1st – What are the key dimensions of the issue that we are facing? Is it about new business model? Penetration? Excellence in execution? Working with crippling constraints? Simplifying a complex message? It’s important that we understand what we are looking for and why it is important to the problem we have in hands.

2nd – Where can we find a parallel? This can be a difficult balance to strike, because while the ideal parallel is an identical framework in a different industry, it’s not always readily available. Sometimes, we will have to explore adjacent parallels, in order to be able to trigger a good reflection and discussion.

3rd – Do we have enough information about how it was done, what worked, so that we can extract value from it? Perhaps we know a great example, but if we don’t have data or at least the “inside story” it might be difficult to use it in our discussions.

Let’s take a specific example in the Financial Services industry. Insurance products. We helped AXA to take a new product to market, so our challenge was how to create impact in a very saturated and competitive landscape.

Going through all the various aspects from the company, one of the issues was the complex and highly regulated sales model: in this particular market, Insurance companies are required to work through Insurance agents, who are not allowed to be company employees. This meant we had a very competitive landscape and limited control on key agents in the Go To Market process. How might we bring some Outside-in thinking?

One way to do it in this case was to look for other “intermediated relationships”. Markets where there is a key influencer between company and end customer, where the influencer can decide or strongly influence the end consumer’s final choice.

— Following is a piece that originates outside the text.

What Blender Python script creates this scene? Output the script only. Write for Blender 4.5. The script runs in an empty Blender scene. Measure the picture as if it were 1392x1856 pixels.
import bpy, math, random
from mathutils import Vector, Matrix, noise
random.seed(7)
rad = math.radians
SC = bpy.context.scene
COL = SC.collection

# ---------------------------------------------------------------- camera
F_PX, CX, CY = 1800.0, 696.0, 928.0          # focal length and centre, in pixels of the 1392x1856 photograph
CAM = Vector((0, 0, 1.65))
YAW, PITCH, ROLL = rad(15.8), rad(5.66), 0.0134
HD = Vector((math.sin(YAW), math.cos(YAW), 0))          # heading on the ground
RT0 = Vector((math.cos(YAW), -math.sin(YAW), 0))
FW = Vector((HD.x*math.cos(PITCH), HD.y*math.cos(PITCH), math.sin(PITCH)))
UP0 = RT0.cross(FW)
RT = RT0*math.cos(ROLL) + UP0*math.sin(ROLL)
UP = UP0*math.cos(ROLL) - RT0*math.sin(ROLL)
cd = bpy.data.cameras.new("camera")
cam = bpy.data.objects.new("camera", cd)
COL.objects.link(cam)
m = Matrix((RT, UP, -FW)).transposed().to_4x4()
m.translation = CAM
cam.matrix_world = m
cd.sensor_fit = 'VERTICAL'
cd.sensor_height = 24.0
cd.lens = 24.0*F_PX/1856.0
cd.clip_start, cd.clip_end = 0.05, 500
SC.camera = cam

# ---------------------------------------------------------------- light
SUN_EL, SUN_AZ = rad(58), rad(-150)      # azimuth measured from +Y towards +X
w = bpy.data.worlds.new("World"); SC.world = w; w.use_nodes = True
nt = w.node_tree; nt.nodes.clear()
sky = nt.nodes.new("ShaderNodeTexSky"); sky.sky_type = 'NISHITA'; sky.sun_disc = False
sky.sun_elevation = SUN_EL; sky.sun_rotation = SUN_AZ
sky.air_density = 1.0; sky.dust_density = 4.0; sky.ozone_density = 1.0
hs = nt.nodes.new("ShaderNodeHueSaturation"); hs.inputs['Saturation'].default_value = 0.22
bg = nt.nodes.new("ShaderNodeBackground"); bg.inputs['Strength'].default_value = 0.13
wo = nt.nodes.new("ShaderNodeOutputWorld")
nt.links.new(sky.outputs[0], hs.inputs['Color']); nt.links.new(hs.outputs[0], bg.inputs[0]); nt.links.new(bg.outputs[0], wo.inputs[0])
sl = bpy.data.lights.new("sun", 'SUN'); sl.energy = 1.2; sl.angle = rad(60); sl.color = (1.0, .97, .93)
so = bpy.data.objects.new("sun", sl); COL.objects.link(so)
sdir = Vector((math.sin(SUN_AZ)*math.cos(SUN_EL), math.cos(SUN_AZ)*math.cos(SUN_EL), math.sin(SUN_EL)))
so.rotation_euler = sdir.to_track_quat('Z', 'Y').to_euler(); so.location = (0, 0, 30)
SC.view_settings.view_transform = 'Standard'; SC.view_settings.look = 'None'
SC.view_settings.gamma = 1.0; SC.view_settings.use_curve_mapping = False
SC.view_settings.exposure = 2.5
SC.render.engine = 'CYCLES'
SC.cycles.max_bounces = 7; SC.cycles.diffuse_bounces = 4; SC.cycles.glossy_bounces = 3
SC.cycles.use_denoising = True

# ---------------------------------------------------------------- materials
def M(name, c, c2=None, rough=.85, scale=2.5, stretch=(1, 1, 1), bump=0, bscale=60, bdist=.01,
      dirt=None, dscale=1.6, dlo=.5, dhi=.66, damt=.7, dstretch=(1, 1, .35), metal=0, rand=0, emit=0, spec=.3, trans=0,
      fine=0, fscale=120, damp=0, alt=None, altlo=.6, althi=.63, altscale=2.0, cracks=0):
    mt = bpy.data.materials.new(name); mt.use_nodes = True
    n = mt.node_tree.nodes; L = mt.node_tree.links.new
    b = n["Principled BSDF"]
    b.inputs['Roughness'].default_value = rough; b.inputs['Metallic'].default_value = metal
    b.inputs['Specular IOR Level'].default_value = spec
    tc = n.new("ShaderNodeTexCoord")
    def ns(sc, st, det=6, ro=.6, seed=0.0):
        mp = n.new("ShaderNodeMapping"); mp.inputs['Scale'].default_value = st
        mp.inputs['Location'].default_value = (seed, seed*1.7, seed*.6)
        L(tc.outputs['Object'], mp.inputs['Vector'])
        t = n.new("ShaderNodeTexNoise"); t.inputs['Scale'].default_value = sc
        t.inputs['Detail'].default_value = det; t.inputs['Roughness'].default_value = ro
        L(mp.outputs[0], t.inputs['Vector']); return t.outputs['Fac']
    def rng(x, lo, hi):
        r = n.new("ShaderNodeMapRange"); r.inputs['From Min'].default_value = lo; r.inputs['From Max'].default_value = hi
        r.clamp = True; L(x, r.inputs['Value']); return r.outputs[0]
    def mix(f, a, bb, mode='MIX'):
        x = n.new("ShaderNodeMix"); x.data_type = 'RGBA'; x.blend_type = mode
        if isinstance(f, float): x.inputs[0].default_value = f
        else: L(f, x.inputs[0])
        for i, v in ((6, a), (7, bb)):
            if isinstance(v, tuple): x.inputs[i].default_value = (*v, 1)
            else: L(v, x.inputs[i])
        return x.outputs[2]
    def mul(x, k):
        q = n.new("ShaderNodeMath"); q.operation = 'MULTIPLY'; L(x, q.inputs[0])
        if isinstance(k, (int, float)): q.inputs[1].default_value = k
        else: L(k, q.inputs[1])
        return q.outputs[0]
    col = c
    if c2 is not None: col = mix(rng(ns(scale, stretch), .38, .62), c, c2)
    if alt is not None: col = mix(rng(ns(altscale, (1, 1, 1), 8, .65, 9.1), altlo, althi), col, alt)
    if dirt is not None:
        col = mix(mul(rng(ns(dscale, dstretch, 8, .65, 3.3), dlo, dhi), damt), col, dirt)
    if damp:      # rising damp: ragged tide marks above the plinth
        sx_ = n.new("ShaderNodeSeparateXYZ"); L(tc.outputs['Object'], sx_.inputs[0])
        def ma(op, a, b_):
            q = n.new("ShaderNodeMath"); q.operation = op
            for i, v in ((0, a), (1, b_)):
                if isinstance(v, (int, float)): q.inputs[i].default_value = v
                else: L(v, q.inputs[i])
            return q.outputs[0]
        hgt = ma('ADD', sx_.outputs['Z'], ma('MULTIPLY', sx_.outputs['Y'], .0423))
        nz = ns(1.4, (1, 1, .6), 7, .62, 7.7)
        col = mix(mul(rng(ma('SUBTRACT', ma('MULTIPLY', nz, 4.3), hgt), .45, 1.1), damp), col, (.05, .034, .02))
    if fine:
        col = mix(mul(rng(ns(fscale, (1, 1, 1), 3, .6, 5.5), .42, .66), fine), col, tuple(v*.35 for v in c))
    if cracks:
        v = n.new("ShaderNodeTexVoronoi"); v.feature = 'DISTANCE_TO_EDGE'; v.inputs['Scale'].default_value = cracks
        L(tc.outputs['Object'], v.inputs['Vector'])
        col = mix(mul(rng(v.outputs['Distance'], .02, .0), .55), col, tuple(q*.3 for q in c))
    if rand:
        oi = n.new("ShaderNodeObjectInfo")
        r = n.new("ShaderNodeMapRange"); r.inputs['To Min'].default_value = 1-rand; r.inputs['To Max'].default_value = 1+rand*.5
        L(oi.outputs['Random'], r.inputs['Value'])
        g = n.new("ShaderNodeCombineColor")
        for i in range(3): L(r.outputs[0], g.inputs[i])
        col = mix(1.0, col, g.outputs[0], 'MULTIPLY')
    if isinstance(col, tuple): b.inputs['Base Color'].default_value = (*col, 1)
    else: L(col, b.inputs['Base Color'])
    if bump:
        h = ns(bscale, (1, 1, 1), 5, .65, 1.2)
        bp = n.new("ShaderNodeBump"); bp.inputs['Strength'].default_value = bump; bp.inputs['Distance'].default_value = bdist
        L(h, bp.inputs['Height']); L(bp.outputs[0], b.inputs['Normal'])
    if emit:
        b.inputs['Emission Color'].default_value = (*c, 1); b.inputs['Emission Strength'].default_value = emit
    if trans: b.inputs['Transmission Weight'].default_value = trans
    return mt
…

Looking at the problem this way, enabled us to explore other categories with useful parallels, such as Foodservice and Professional Saloons. In Foodservice, culinary professionals like Chefs choose to buy certain brands, which are then offered to consumers in Restaurants. So, in this case, winning the Chef over is key to having your product offered to end consumers. In a similar way, Hair Saloon owners choose to carry a limited number of Hair and Skin care brands. If you can’t win over the independent saloon owner, your end consumer will not have the option to buy your product.

This way, we were able to identify very inspiring examples that helped the team to reframe their perspective on the challenge and create new, category first solutions in Go To Market for the Insurance industry.